At the annual Town Meeting on May 11, Deerfield residents will have an opportunity to adopt two measures that will allow the town to become a Climate Leader Community. Such communities are eligible to apply to the Massachusetts Department of Energy Resources (DOER) for grants of up to $1.15 million each for projects that reduce municipal emissions and for technical support related to those projects.

To date, 35 communities have achieved Climate Leader status, and DOER has awarded close to $1.16 million in technical support grants to those communities. Ashfield was the first town in Franklin County to achieve Climate Leader status, and it has been awarded $870,872 to install solar systems at the wastewater treatment plant and at the highway garage.
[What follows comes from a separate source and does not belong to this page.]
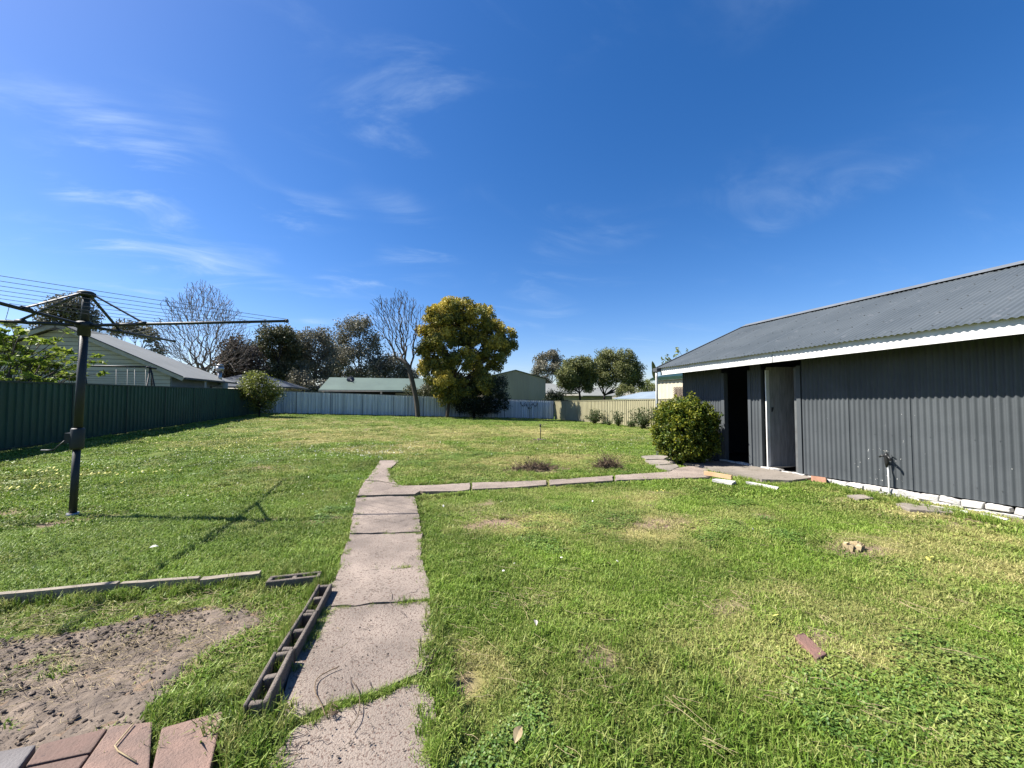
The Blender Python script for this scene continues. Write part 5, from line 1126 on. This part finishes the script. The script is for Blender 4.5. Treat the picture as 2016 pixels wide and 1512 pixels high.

These projects are estimated to save the town nearly $100,000 annually in energy costs and approximately $2 million over 25 years. Several other local communities have achieved Climate Leader status and can apply for grants, including Amherst, Easthampton, Northampton, Shutesbury and Warwick.

As someone pointed out at the last town meeting, DOER funding comes from taxes that residents have paid to the commonwealth. The Climate Leader Communities program returns some taxpayer money to communities. Much of the funding has gone to towns in the eastern part of the commonwealth: DOER has recently awarded grants ranging from $119,000 to $150,000 to Aquinnah, Carlisle, Harvard, Melrose, Natick, Stow, Truro and West Tisbury.

In order to bring some of that money home to Deerfield, voters should vote “yes” on the Zero-Emission-Vehicle First Policy and the Specialized Energy Code at the Annual Town Meeting on May 11.